* **Aim**
Below is a listing to write out in full, exactly as given, without its pictures.

* **Material provided**
** Start **
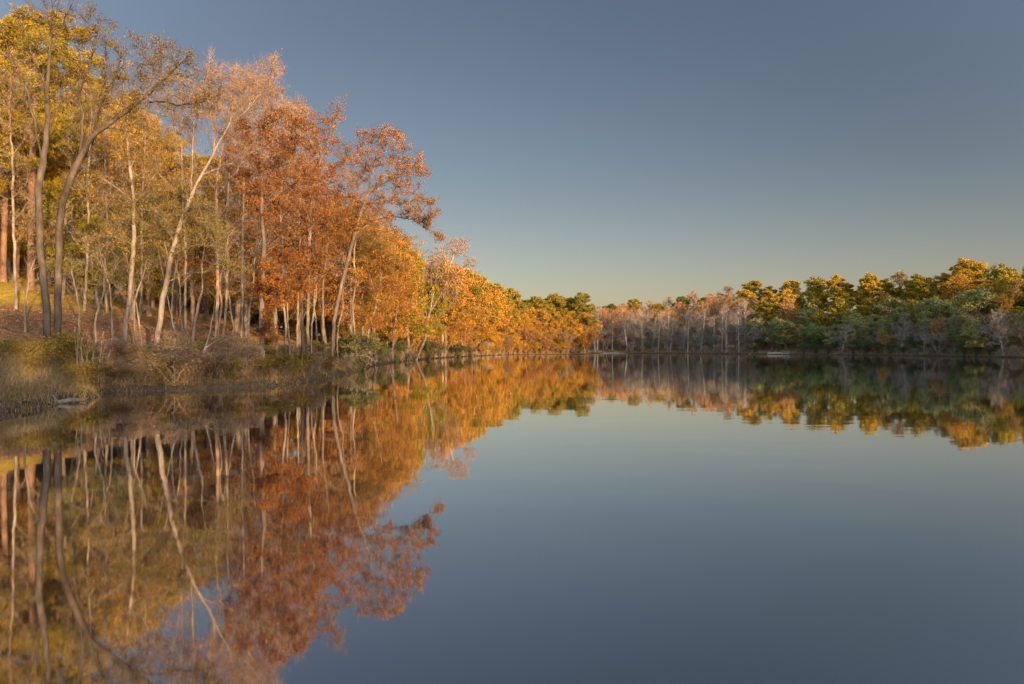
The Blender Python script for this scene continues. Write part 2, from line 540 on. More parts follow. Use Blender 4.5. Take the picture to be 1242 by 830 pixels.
near_tree('hardwood_tree', 'leaning grey trunk on the bank that forks into long bare sunlit limbs', 'tree',
          36, 186,
          [(190, 412), (196, 375), (202, 342), (207, 315), (212, 290), (225, 255), (239, 222), (258, 188), (275, 155), (290, 125), (303, 98)],
          [[(203, 345), (215, 338), (232, 331), (255, 330), (275, 323), (300, 345)], [(208, 318), (222, 303), (245, 296), (270, 300)],
           [(228, 250), (222, 215), (215, 180), (208, 150)], [(230, 240), (231, 200), (236, 160), (240, 120)], [(243, 213), (270, 201), (298, 188), (325, 178)],
           [(258, 188), (262, 150), (255, 110), (252, 80)], [(275, 155), (295, 140), (320, 110), (334, 80)], [(212, 290), (192, 262), (170, 240)],
           [(207, 320), (198, 285), (190, 270)]],
          [(205, 262, 0, 2.5, 2.2, 1.4, 260), (162, 280, 0, 1.5, 1.5, .9, 90), (255, 275, 0, 1.2, 1.4, .9, 80), (252, 110, 0, 1.2, 1.4, 1.5, 80), (225, 140, 0, 1.1, 1.2, 1.5, 70),
           (305, 110, 0, 1.3, 1.5, 1.4, 90), (300, 190, 0, 1.2, 1.4, .8, 60), (285, 325, 0, .8, .9, .5, 40), (332, 82, 0, .6, .6, .7, 30)],
          [('olive', 8500, .11, .22, (225, 330)), ('rust', 1800, .11, .22, (40, 225))], 'pale', .14, twig=(3600, .65, .006), seed=6)

near_tree('sapling', 'thin crooked pale sapling on the bank right of the leaning grey trunk', 'sapling',
          38, 231, [(236, 395), (241, 368), (247, 345), (244, 322), (250, 290), (252, 255)], [[(244, 322), (256, 300)], [(247, 345), (262, 325)], [(241, 368), (232, 340)]],
          [(252, 265, 0, .7, .7, .8, 40)], [('brown', 250, .09, .2, None)], 'pale', .085, D=.3, twig=(160, .5, .005), seed=7)
near_tree('sapling', 'thin white sapling leaning out over the bank with one low sideways limb', 'sapling',
          36, 236, [(247, 428), (254, 408), (258, 385), (262, 355), (270, 325)],
          [[(251, 424), (264, 414), (282, 409), (300, 403), (322, 394)], [(264, 414), (285, 425), (305, 430)], [(258, 385), (272, 372), (290, 368)], [(282, 409), (295, 395), (310, 380)]],
          [(268, 330, 0, .6, .6, .6, 30), (310, 400, 0, .5, .5, .3, 15)], [], 'drift', .085, D=.28, twig=(90, .5, .005), seed=8)
near_tree('sapling', 'slim bare stem slanting beside the pale straight trunk', 'sapling',
          35.5, 174, [(170, 400), (165, 365), (158, 340), (152, 318)], [[(165, 365), (172, 345)]], [(152, 322, 0, .5, .5, .5, 20)], [], 'pale', .06, D=.3, twig=(60, .5, .005), seed=9)
near_tree('sapling', 'slim bare stem slanting beside the leaning grey trunk', 'sapling',
          36.5, 217, [(213, 405), (207, 380), (202, 355), (196, 325), (192, 300)], [[(207, 380), (216, 360)]], [(194, 312, 0, .5, .5, .6, 20)], [], 'pale', .06, D=.3, twig=(60, .5, .005), seed=10)

near_tree('hardwood_tree', 'russet oak leafed to its low boughs in the middle of the left bank', 'tree',
          38, 319,
          [(317, 405), (318, 350), (320, 300), (318, 250), (316, 205), (320, 160), (324, 125)],
          [[(318, 350), (335, 335), (350, 345)], [(319, 300), (345, 280), (375, 275)], [(318, 255), (350, 225), (380, 215)], [(318, 260), (295, 230), (280, 210)],
           [(316, 205), (300, 170), (290, 140)], [(319, 205), (345, 175), (360, 150)], [(318, 370), (322, 390), (326, 400)], [(320, 310), (365, 320), (390, 330)]],
          [(345, 230, 0, 2.4, 2.4, 2.0, 300), (368, 285, 0, 1.9, 2, 1.9, 260), (338, 345, 0, 1.5, 1.8, 1.3, 200), (308, 185, 0, 2.0, 2, 1.8, 230),
           (395, 262, 0, 1.3, 1.6, 1.5, 140), (322, 402, 0, .8, .8, .7, 60), (372, 338, 0, 1.0, 1.2, .9, 90), (345, 165, 0, 1.6, 1.8, 1.3, 150)],
          [('red', 17000, .125, .2, None), ('orange', 6000, .125, .2, (300, 430)), ('brown', 3000, .12, .2, (120, 300))], 'grey', .14, D=.4, kill=.5, twig=(2500, .5, .006), seed=12)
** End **
* **Solved exercise**
The Blender Python script for this scene continues. Write part 2, from line 540 on. More parts follow. Use Blender 4.5. Take the picture to be 1242 by 830 pixels.
near_tree('hardwood_tree', 'leaning grey trunk on the bank that forks into long bare sunlit limbs', 'tree',
          36, 186,
          [(190, 412), (196, 375), (202, 342), (207, 315), (212, 290), (225, 255), (239, 222), (258, 188), (275, 155), (290, 125), (303, 98)],
          [[(203, 345), (215, 338), (232, 331), (255, 330), (275, 323), (300, 345)], [(208, 318), (222, 303), (245, 296), (270, 300)],
           [(228, 250), (222, 215), (215, 180), (208, 150)], [(230, 240), (231, 200), (236, 160), (240, 120)], [(243, 213), (270, 201), (298, 188), (325, 178)],
           [(258, 188), (262, 150), (255, 110), (252, 80)], [(275, 155), (295, 140), (320, 110), (334, 80)], [(212, 290), (192, 262), (170, 240)],
           [(207, 320), (198, 285), (190, 270)]],
          [(205, 262, 0, 2.5, 2.2, 1.4, 260), (162, 280, 0, 1.5, 1.5, .9, 90), (255, 275, 0, 1.2, 1.4, .9, 80), (252, 110, 0, 1.2, 1.4, 1.5, 80), (225, 140, 0, 1.1, 1.2, 1.5, 70),
           (305, 110, 0, 1.3, 1.5, 1.4, 90), (300, 190, 0, 1.2, 1.4, .8, 60), (285, 325, 0, .8, .9, .5, 40), (332, 82, 0, .6, .6, .7, 30)],
          [('olive', 8500, .11, .22, (225, 330)), ('rust', 1800, .11, .22, (40, 225))], 'pale', .14, twig=(3600, .65, .006), seed=6)

near_tree('sapling', 'thin crooked pale sapling on the bank right of the leaning grey trunk', 'sapling',
          38, 231, [(236, 395), (241, 368), (247, 345), (244, 322), (250, 290), (252, 255)], [[(244, 322), (256, 300)], [(247, 345), (262, 325)], [(241, 368), (232, 340)]],
          [(252, 265, 0, .7, .7, .8, 40)], [('brown', 250, .09, .2, None)], 'pale', .085, D=.3, twig=(160, .5, .005), seed=7)
near_tree('sapling', 'thin white sapling leaning out over the bank with one low sideways limb', 'sapling',
          36, 236, [(247, 428), (254, 408), (258, 385), (262, 355), (270, 325)],
          [[(251, 424), (264, 414), (282, 409), (300, 403), (322, 394)], [(264, 414), (285, 425), (305, 430)], [(258, 385), (272, 372), (290, 368)], [(282, 409), (295, 395), (310, 380)]],
          [(268, 330, 0, .6, .6, .6, 30), (310, 400, 0, .5, .5, .3, 15)], [], 'drift', .085, D=.28, twig=(90, .5, .005), seed=8)
near_tree('sapling', 'slim bare stem slanting beside the pale straight trunk', 'sapling',
          35.5, 174, [(170, 400), (165, 365), (158, 340), (152, 318)], [[(165, 365), (172, 345)]], [(152, 322, 0, .5, .5, .5, 20)], [], 'pale', .06, D=.3, twig=(60, .5, .005), seed=9)
near_tree('sapling', 'slim bare stem slanting beside the leaning grey trunk', 'sapling',
          36.5, 217, [(213, 405), (207, 380), (202, 355), (196, 325), (192, 300)], [[(207, 380), (216, 360)]], [(194, 312, 0, .5, .5, .6, 20)], [], 'pale', .06, D=.3, twig=(60, .5, .005), seed=10)

near_tree('hardwood_tree', 'russet oak leafed to its low boughs in the middle of the left bank', 'tree',
          38, 319,
          [(317, 405), (318, 350), (320, 300), (318, 250), (316, 205), (320, 160), (324, 125)],
          [[(318, 350), (335, 335), (350, 345)], [(319, 300), (345, 280), (375, 275)], [(318, 255), (350, 225), (380, 215)], [(318, 260), (295, 230), (280, 210)],
           [(316, 205), (300, 170), (290, 140)], [(319, 205), (345, 175), (360, 150)], [(318, 370), (322, 390), (326, 400)], [(320, 310), (365, 320), (390, 330)]],
          [(345, 230, 0, 2.4, 2.4, 2.0, 300), (368, 285, 0, 1.9, 2, 1.9, 260), (338, 345, 0, 1.5, 1.8, 1.3, 200), (308, 185, 0, 2.0, 2, 1.8, 230),
           (395, 262, 0, 1.3, 1.6, 1.5, 140), (322, 402, 0, .8, .8, .7, 60), (372, 338, 0, 1.0, 1.2, .9, 90), (345, 165, 0, 1.6, 1.8, 1.3, 150)],
          [('red', 17000, .125, .2, None), ('orange', 6000, .125, .2, (300, 430)), ('brown', 3000, .12, .2, (120, 300))], 'grey', .14, D=.4, kill=.5, twig=(2500, .5, .006), seed=12)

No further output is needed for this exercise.